21 April 2017

Tactics: Basic and Advanced

Lesson of the Week

Bobby Fischer has been my theme this week. Most of my students have seen various positions derived from his brilliant win against Donald Byrne at the Rosenwald Trophy Tournament in New York, 1956. The whole game is posted at "Byrne -- Fischer, New York 1956". The students in my advanced club did not have difficulty finding the smother checkmate that might have occurred, but struggled to work out the game's finish without moving the pieces.

Black to move
After 18.Bxe6 (not played)
 Black to move
After 36.Kf1
Fischer found a checkmate in six, but there was one in five. Either would be acceptable if my young students could describe the sequence in chess notation without moving the pieces.

Students in my clubs were also presented with the worksheets Essential Tactics 7-10. There was no expectation that they would complete all four, but only the suggestion that they spend fifteen minutes solving exercises before playing chess.

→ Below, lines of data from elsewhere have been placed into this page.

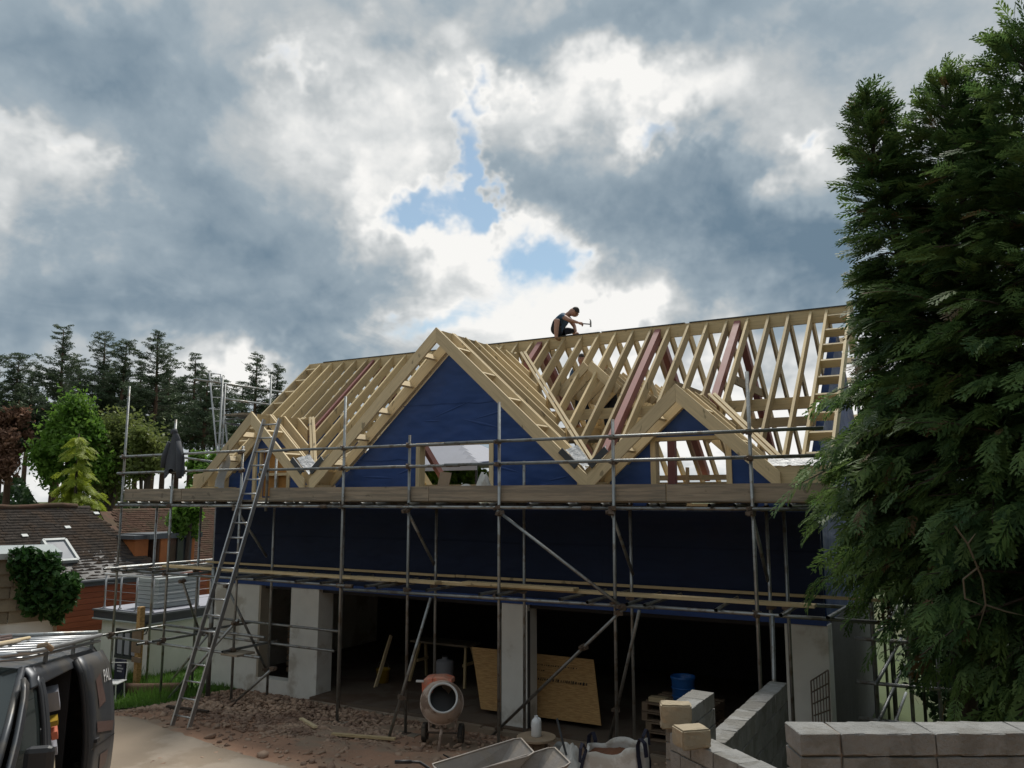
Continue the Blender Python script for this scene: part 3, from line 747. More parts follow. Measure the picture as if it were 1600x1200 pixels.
# scaffold round the left gable end, behind
sc2 = thing('gable_scaffold', 'tube scaffold with ladder behind the left end of the roof', 'scaffold', (-16.2, 16, 0))
def t2(a, b, **k): return tb('tube', a, b, parent=sc2, **k)
for p in ((348, 590), (424, 585), (352, 600)): q = atX(*p, -16.2); t2((q.x, q.y, ground_z(q.x, q.y)), q); 
q = atX(429, 575, -16.2)
for (a, b) in (((303, 592), (442, 613)), ((350, 623), (424, 633)), ((345, 660), (400, 668)), ((286, 715), (400, 731))): t2(atX(*a, -16.25), atX(*b, -16.25))
a, b = atX(355, 648, -16.3), atX(397, 651, -16.3)
for dx_ in (0, .24, .48): MB().beam(a+Vector((dx_, 0, .0)), b+Vector((dx_, .3, 0)), .22, .05).build('scaffold_board', 'board_grey', sc2)
for X in (-16.3, -15.6): t2((X-.3, a.y+.1, a.z-.1), (X+.8, a.y+.1, a.z-.1))
ld2 = thing('ladder', 'ladder standing against the tubes left of the roof end', 'ladder', (-16.6, 14.2, 0))
a0, a1, b0, b1 = atX(340, 715, -16.5), atX(327, 583, -16.5), atX(357, 712, -16.5), atX(345, 585, -16.5)
for p, q in ((a0, a1), (b0, b1)):
    d = (p-q); MB().tube(q, p+d*1.6, .02, 8).build('stile', 'alu', ld2, smooth=True)
for i in range(18): 
    t = i/7; MB().tube(a1.lerp(a0, t), b1.lerp(b0, t), .012, 6).build('rung', 'alu', ld2)
# scaffold tower beyond the right gable
sc3 = thing('tower_scaffold', 'scaffold tower with ladder rungs beyond the right gable, behind the conifer', 'scaffold', (-1.2, 16.2, 0))
for x in (1334, 1363, 1352):
    q = atY(x, 512, 16.2 if x != 1352 else 17.2); tb('standard', (q.x, q.y, 0), q, parent=sc3)
for y in (530, 562, 595, 628, 612): 
    a, b = atY(1330, y, 16.18), atY(1366, y+2, 16.18); tb('rung', a, b, parent=sc3, r=.018)
for z in (5.2, 5.7, 3.9): tb('ledger', (-1.6, 15.0, z), (-1.1, 19.5, z), parent=sc3)
for x, zt in ((-1.45, 4.6), (-1.0, 4.3), (-.65, 3.2)): 
    for y in (13.0, 15.4): tb('standard', (x, y, 0), (x, y, zt), parent=sc3)
for z in (.5, 1.0, 1.5, 2.1): tb('ledger', (-1.7, 12.98, z), (-.4, 12.98, z+.01), parent=sc3); tb('ledger', (-1.4, 12.5, z+.08), (-1.4, 17, z+.08), parent=sc3)

# jacket hung over the scaffold end
jk = thing('jacket', 'dark grey jacket hung over a scaffold standard by the trees', 'jacket', (-14.9, 11.55, 4))
def jack_(u, v):
    t = u*2*math.pi; w = .06+.26*min(1, v*1.6)**.7; dpt = .05+.07*v
    top_, bot = 5.48, 4.62+.06*math.sin(t*3)-.05*math.sin(t*2+1)
    fold = 1+.16*math.sin(t*5+v*3)*v
    return (-14.86+.06*v+math.cos(t)*w*fold*.85, 11.53+math.sin(t)*dpt*fold, top_+(bot-top_)*v)
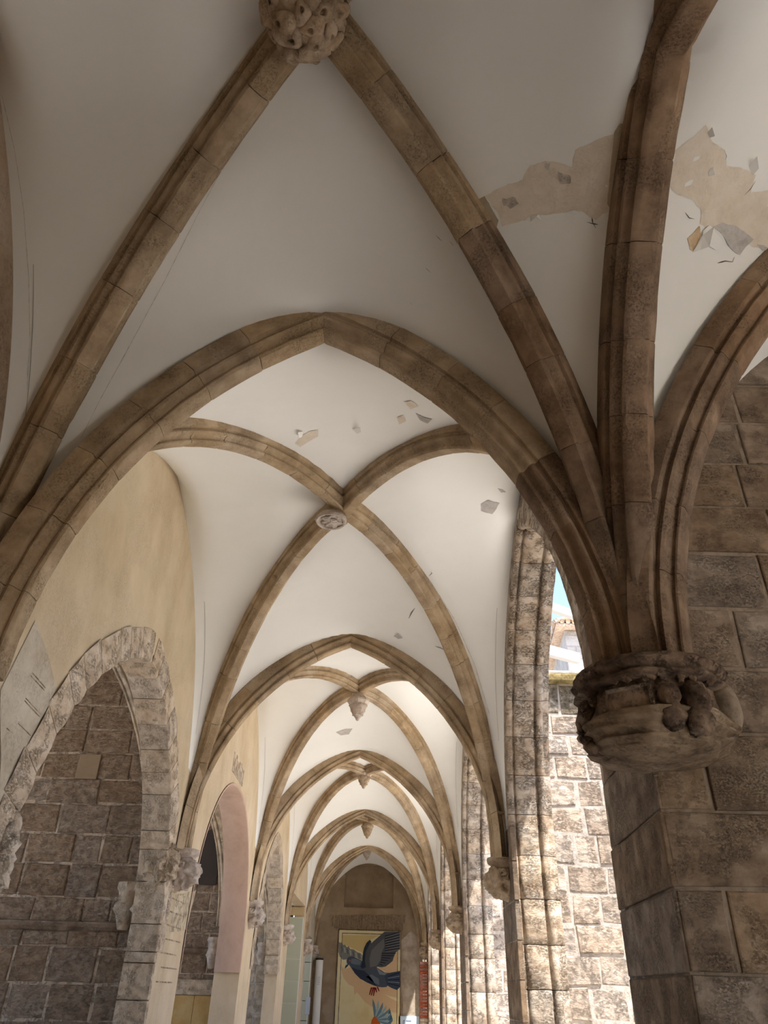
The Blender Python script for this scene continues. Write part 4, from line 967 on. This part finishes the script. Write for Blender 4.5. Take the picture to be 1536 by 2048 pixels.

These exercises are extracted from my eBook, Essential Tactics: Building a Foundation for Chess Skill (2017). Originally created four years ago as the worksheets Beginning Tactics 1-18, I have revised them as Essential Tactics 1-25. The same 150 exercises are on the worksheet sets and in the book. However, the first set of worksheets used chess pieces in some of the diagrams that the students found confusing. I switched all to the pieces ChessBase calls Fritz (used in the diagrams in the post). The number of worksheets increased in the revised set because each sheet contains six exercises. In the original series, worksheets 5-18 had nine exercises each.

To my surprise, my top second grader struggled with this exercise.

White to move

A few of the exercises on Essential Tactics 10 get to the core of finding two move combinations.